— START OF Supplied data —

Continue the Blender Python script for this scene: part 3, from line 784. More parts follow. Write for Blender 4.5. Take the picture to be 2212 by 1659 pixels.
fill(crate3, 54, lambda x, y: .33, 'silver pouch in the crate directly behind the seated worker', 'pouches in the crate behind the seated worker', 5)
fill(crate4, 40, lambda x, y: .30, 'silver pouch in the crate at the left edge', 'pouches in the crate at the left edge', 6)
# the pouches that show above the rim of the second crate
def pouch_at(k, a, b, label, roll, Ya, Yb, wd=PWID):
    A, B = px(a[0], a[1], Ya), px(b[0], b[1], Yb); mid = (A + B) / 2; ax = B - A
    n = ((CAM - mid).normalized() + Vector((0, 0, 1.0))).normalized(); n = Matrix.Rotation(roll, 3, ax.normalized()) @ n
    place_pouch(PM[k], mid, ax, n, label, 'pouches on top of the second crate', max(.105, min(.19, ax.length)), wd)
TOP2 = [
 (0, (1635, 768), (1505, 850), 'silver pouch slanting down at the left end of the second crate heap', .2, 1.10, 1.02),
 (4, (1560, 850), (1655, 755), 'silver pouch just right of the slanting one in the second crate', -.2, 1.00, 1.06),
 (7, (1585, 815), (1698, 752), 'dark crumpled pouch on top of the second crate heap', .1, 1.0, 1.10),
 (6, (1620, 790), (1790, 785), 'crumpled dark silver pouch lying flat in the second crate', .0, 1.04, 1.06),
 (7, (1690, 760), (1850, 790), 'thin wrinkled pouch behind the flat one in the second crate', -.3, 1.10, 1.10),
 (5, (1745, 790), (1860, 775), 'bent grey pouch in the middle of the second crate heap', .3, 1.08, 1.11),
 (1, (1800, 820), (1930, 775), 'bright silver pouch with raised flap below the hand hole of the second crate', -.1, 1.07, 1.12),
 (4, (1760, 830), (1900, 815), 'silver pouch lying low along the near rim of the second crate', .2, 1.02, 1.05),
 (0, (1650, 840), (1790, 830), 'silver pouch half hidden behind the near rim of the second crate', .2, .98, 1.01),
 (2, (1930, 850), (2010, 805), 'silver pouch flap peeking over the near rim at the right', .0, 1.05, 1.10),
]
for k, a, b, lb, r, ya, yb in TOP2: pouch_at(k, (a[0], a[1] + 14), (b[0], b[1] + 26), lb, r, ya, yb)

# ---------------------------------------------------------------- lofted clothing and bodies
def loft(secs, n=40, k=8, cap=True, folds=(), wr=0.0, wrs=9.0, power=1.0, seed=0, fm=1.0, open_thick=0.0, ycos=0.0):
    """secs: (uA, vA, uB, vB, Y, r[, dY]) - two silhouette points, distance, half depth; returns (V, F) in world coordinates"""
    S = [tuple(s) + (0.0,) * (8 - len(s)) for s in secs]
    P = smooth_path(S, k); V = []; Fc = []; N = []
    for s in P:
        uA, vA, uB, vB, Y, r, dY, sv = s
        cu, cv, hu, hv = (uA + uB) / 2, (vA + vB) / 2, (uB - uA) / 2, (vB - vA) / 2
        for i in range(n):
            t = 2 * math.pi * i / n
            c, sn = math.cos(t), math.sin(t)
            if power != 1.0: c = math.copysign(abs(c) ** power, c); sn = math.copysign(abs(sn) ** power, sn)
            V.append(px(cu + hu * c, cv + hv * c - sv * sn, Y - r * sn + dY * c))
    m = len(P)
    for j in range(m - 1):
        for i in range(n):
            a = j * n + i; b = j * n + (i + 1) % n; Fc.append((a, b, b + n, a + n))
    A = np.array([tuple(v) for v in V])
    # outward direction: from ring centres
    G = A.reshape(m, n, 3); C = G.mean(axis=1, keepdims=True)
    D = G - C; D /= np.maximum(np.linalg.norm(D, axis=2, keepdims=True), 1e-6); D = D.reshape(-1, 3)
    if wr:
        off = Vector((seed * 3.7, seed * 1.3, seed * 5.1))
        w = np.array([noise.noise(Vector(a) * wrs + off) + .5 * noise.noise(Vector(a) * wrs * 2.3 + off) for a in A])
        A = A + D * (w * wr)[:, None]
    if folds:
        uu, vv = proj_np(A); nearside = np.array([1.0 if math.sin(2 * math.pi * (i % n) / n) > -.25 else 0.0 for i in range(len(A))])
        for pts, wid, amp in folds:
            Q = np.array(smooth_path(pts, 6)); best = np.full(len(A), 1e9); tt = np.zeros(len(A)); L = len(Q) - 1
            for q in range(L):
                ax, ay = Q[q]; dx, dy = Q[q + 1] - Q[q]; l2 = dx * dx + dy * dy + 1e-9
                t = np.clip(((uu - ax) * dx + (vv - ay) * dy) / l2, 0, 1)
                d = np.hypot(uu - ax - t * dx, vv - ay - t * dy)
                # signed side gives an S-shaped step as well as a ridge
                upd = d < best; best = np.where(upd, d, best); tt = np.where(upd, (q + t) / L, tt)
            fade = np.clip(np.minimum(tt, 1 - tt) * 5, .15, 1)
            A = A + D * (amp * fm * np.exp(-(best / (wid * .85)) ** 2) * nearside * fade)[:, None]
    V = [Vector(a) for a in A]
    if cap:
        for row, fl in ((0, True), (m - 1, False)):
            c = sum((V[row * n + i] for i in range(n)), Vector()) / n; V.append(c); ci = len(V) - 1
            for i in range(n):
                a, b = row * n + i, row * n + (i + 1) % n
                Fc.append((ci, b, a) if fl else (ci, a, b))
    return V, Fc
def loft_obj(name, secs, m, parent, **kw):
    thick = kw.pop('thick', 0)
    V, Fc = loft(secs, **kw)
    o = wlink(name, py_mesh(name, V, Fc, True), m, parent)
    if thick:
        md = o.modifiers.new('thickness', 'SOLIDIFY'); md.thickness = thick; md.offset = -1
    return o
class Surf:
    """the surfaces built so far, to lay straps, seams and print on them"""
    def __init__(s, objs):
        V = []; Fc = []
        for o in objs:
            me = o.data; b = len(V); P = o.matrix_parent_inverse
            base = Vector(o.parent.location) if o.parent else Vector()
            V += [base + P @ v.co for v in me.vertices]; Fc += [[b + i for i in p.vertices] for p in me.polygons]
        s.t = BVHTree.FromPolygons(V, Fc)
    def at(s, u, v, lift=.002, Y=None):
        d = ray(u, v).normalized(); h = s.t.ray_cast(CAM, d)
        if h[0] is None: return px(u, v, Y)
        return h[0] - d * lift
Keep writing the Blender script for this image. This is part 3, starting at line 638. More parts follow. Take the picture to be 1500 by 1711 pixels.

— END OF Supplied data —

* Short exercise:
In the records above, find each line holding "Take" and copy it.

* Answer below:
Continue the Blender Python script for this scene: part 3, from line 784. More parts follow. Write for Blender 4.5. Take the picture to be 2212 by 1659 pixels.
Keep writing the Blender script for this image. This is part 3, starting at line 638. More parts follow. Take the picture to be 1500 by 1711 pixels.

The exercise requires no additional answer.